2. Exercise of Investment Discretion. The exercise of investment discretion over an account by a broker-dealer will not be deemed to be "solely incidental" to the broker-dealer’s brokerage business under Section 202(a)(11)(C) of the Advisers Act, so fully discretionary accounts will continue to be required to be treated as investment advisory accounts.

3. Price Differential. A broker-dealer that charges different fees for various brokerage services — such as a higher fee for full-service brokerage and a lower fee for online brokerage — will not be viewed as receiving "special compensation" merely because of the price difference, and thus may continue to treat those accounts as brokerage accounts.
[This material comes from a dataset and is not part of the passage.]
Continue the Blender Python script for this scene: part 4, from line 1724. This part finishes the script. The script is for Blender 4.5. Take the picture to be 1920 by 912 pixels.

In addition, the Interpretive Guidance clarifies that if a broker-dealer is subject to the provisions of the Advisers Act, the broker-dealer will only need to comply with the Advisers Act with respect to the broker-dealer’s investment advisory accounts and not the broker-dealer’s brokerage accounts.

The Commission decided not to address financial planning services under the new Interpretive Guidance. Rather, the Commission elected to wait to address this issue until the completion of the RAND study on the regulatory regimes that apply to broker-dealers and investment advisers. As a result, there remains considerable uncertainty about whether a broker-dealer may produce a financial plan for brokerage account customers.

Footnotes

1. See 15 U.S.C. § 80b-6(3) (2007).

2. See 15 U.S.C. § 80b-2(a)(11)(C) (2007).

3. See Financial Planning Ass'n v. S.E.C., 482 F.3d 481 (D.C. Cir. 2007); 17 C.F.R. §275.202(a)(11)-1 (2007).

4. See 15 U.S.C. § 80b-2(a)(11)(C) (2007).

5. See 15 U.S.C. §§ 80b-2(a)(11) and 80b-2(a)(11)(C) (2007).

6. The Commission did not consider during the open meeting or in the Temporary Rule or Interpretive Guidance the treatment under the Advisers Act of broker-dealers that receive a fee for issuing research reports.